Maliau Basin Waterfall.
Maliau Basin Waterfall.

Maliau Basin

conservationwildernessbiodiversityborneo
4 min read

A pilot flying over central Sabah in the 1940s would have seen something extraordinary below: a vast, roughly circular depression in the jungle canopy, ringed by steep escarpments, with no roads leading in and no settlements visible within. Maliau Basin had been there for millions of years, but the modern world did not know what lay inside it. The 588-square-kilometre catchment surrounding the Maliau River was so remote, so walled off by its own geography, that it earned the name Sabah's Lost World. Even today, significant portions of the basin remain unexplored by scientists.

A Fortress of Green

The basin sits near the geographic center of Sabah, in the Tongod District of the Sandakan Division. Its defining feature is the rim: a ring of steep cliffs and ridges that encircle the interior like the walls of a natural fortress, rising to Mount Lotung at 1,667 metres. Within the basin, the Maliau River and its tributaries have carved a landscape of waterfalls, lakes, and deep forest valleys. Maliau Falls cascades through the interior, and Lake Linumunsut sits hidden in the lowlands. The geological isolation created by the rim has allowed ecosystems to develop in near-total seclusion, producing a concentration of biodiversity that rivals anywhere on Earth.

Protection Before Exploration

In an unusual reversal of the typical conservation story, Maliau Basin was protected before it was fully explored. The Sabah Foundation, known as Yayasan Sabah, designated it a conservation area in 1981. Sixteen years later, in 1997, the Sabah State Assembly gazetted the basin as a Protection Forest Reserve under Class I, the highest level of protection. Efforts are now underway to nominate the area as a World Heritage Site, a recognition that would place Maliau alongside sites like the Danum Valley and Kinabalu Park in the global conservation landscape. The decision to protect first and study later may be Maliau's most important legacy.

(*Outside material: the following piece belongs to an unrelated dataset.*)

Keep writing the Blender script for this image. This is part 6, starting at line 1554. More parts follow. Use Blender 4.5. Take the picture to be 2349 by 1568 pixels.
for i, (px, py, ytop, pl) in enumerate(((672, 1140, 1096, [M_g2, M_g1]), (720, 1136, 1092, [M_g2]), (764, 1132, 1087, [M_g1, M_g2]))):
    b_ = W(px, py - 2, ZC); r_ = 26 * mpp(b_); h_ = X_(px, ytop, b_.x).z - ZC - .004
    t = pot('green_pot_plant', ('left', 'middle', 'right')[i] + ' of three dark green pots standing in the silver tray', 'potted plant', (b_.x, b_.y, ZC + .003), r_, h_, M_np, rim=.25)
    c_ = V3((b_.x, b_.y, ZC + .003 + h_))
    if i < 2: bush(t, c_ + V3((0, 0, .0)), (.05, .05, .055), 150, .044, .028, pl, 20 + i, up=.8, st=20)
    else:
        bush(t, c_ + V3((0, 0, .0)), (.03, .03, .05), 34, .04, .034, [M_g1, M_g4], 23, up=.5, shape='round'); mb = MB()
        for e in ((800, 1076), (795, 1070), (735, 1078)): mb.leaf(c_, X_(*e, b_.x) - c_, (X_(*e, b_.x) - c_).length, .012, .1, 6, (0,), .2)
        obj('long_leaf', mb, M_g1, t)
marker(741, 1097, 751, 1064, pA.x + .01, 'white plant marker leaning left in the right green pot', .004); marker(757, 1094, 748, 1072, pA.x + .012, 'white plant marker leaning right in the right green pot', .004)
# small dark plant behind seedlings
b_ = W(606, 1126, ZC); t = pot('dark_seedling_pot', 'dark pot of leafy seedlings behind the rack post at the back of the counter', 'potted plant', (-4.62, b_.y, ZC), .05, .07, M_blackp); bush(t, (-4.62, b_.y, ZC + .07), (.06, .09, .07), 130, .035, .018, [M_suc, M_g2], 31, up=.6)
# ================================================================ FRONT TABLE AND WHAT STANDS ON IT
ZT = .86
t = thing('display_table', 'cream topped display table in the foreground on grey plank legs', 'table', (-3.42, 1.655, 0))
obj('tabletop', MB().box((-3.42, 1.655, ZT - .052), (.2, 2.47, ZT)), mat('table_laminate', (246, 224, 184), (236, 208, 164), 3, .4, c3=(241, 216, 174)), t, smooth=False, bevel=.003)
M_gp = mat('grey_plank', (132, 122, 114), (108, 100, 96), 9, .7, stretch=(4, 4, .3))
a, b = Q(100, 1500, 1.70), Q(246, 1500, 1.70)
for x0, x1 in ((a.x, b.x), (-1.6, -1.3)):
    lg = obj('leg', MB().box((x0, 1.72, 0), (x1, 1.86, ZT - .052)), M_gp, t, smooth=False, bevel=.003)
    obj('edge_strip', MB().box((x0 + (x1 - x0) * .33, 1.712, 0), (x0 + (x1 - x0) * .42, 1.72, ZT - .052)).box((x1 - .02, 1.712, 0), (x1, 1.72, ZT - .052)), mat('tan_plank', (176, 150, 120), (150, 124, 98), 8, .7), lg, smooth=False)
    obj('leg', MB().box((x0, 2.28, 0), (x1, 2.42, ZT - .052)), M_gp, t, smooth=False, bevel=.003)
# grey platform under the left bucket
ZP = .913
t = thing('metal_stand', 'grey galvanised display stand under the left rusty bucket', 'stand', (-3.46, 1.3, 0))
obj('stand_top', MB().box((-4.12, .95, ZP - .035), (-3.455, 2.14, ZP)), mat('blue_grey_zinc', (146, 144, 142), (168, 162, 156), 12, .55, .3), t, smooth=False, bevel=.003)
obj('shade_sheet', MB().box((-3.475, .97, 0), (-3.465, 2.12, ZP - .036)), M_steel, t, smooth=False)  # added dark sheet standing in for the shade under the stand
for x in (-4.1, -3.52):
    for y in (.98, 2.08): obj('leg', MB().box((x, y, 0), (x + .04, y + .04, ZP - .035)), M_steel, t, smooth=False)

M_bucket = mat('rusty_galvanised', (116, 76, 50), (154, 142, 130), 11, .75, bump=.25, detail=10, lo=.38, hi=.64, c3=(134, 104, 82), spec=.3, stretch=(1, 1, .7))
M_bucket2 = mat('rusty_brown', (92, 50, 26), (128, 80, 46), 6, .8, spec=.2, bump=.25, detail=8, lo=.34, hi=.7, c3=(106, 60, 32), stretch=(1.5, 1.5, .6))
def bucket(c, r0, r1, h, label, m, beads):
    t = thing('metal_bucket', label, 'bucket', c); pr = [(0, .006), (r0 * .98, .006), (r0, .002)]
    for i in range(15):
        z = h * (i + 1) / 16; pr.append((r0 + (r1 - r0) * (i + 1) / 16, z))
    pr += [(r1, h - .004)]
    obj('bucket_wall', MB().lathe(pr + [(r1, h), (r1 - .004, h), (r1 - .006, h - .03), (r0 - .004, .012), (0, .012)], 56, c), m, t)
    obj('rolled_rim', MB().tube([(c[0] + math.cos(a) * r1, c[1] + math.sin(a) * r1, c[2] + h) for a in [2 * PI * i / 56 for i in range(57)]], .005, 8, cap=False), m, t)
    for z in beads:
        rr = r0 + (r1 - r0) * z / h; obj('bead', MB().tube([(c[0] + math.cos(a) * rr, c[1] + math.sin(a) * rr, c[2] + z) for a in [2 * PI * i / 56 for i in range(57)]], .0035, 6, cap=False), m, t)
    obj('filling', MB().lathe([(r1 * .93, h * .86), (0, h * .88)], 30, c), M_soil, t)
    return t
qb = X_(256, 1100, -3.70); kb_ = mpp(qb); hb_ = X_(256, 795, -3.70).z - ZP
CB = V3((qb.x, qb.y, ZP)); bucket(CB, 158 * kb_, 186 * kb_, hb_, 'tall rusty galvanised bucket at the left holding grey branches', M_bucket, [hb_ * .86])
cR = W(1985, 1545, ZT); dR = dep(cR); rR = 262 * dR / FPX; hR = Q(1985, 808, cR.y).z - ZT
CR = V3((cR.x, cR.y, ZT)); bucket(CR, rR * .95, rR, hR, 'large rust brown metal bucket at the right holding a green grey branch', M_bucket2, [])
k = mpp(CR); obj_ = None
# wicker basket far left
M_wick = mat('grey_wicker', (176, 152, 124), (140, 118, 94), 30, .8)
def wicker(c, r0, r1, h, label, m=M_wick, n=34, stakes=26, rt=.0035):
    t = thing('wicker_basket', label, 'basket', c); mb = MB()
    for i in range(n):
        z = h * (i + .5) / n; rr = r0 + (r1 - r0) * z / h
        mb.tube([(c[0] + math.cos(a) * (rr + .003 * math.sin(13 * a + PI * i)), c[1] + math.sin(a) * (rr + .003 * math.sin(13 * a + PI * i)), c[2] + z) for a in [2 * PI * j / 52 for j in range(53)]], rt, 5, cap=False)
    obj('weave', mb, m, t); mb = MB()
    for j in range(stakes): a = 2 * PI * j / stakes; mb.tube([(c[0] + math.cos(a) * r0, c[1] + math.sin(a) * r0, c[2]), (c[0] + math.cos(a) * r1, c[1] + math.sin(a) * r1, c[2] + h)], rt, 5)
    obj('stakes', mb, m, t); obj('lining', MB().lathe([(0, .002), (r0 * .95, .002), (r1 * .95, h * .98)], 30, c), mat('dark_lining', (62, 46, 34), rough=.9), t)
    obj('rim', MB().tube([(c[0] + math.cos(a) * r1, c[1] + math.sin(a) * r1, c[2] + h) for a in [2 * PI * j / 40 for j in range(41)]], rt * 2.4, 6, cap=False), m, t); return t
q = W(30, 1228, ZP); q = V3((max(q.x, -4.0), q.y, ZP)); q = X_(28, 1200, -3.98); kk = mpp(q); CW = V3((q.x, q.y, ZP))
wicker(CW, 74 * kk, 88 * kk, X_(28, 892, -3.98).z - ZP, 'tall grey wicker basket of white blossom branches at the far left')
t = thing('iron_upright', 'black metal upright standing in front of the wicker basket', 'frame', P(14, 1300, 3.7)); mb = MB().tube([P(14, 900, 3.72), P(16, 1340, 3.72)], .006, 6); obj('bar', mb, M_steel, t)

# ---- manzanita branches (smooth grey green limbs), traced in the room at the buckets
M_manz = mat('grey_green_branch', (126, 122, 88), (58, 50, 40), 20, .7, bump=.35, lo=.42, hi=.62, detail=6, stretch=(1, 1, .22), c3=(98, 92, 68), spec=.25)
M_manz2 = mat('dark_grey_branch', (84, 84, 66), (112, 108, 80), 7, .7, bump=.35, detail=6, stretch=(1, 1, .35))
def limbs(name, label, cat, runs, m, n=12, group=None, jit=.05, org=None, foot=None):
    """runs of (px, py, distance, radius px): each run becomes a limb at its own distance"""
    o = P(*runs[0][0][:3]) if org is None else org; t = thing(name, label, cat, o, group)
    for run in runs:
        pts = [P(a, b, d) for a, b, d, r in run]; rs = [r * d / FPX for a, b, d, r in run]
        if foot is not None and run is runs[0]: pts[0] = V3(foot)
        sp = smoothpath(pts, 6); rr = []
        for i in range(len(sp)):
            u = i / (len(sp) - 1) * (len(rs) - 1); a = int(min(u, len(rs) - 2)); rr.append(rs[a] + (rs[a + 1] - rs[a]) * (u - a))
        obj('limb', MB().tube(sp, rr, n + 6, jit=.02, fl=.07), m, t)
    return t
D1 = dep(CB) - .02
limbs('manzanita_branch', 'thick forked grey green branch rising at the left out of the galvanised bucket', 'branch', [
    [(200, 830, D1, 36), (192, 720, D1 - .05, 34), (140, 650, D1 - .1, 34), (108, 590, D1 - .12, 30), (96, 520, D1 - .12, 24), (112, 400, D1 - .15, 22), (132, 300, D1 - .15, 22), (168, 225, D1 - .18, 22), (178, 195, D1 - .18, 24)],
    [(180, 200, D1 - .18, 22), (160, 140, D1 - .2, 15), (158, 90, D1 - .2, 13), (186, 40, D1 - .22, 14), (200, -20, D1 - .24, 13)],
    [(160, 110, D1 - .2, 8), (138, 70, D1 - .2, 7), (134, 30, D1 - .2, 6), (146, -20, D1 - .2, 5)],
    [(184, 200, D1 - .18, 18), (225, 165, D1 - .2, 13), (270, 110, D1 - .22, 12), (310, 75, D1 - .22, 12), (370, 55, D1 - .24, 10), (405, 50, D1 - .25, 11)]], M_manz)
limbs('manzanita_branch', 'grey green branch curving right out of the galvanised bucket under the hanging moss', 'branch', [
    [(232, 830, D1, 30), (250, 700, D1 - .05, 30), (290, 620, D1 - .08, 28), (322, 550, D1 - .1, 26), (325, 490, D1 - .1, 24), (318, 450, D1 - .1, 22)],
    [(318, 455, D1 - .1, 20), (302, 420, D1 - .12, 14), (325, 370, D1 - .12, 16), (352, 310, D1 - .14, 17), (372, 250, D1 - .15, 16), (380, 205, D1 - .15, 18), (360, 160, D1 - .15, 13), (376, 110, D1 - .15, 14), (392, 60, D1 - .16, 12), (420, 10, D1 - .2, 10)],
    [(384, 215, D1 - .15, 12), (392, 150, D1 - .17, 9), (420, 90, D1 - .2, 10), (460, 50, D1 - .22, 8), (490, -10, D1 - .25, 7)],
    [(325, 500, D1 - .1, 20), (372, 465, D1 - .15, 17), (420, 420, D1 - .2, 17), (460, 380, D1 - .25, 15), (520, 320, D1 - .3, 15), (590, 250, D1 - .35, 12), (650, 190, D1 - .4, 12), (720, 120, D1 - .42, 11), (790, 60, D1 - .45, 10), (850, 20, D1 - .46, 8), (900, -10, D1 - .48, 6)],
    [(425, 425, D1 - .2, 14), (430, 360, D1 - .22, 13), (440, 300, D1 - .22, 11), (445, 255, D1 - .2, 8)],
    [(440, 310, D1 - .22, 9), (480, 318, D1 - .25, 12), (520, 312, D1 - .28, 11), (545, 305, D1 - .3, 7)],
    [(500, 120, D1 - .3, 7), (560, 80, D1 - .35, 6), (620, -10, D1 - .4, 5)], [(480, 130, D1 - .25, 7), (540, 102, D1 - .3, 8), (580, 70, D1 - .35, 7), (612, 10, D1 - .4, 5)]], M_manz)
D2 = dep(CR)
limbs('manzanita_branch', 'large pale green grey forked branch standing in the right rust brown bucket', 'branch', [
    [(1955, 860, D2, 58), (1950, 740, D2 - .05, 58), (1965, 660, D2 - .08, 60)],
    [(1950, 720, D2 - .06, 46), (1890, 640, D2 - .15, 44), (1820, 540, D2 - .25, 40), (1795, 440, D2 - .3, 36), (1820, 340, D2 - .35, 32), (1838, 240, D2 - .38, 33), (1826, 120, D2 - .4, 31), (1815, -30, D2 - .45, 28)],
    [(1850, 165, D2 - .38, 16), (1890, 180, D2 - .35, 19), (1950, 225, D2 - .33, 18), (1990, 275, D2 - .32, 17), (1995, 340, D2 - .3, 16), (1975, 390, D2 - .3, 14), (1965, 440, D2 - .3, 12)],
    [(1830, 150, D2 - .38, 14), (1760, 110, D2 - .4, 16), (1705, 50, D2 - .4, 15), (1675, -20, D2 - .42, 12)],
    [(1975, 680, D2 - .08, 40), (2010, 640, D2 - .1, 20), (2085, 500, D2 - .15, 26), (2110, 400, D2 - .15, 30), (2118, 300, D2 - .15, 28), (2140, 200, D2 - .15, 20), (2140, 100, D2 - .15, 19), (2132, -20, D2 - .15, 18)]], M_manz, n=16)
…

Scientists in the Lost World

In 2011, the Maliau Basin Studies Centre opened, providing researchers with a permanent base for fieldwork in one of the planet's least-disturbed ecosystems. Universities from across the globe have conducted expeditions here. Sheffield University, Griffith University, and Otago University have all sent field course students into the basin, and the citizen-science organization Taxon Expeditions has brought non-specialist volunteers to participate in species discovery. The basin's birdlife is exceptional, with Maliau being one of only a handful of locations where the elusive Bulwer's pheasant has been photographed. Each expedition adds to the catalog of what lives within the rim, and each catalog entry reinforces the argument for the basin's continued protection.

The World Outside the Walls

Maliau Basin exists in tension with the world beyond its escarpments. Sabah's economy depends heavily on timber and palm oil, industries that have transformed vast tracts of Borneo's lowland forest into plantations. The basin's protected status has kept it intact, but the contrast between the pristine forest within the rim and the altered landscapes outside grows sharper each decade. From the air, the boundary is visible: an abrupt line where unbroken canopy gives way to the geometric patterns of agricultural development. Maliau Basin is not just a wilderness preserve. It is a baseline, a record of what Borneo's forests looked like before the modern economy arrived, and a reminder of what is lost when they are converted.

From the Air

Maliau Basin (4.83°N, 116.90°E) is visible from altitude as a large, roughly circular depression in the forest canopy in central Sabah, ringed by a distinctive escarpment. The basin covers 588 square kilometres and Mount Lotung (1,667 m) marks the highest point on the rim. No airports within the basin; nearest commercial airports are Kota Kinabalu International Airport (WBKK) to the west and Sandakan Airport (WBKS) to the northeast. Best viewed at 10,000-15,000 feet for the full basin profile. The contrast between the pristine forest interior and surrounding developed areas is striking from the air.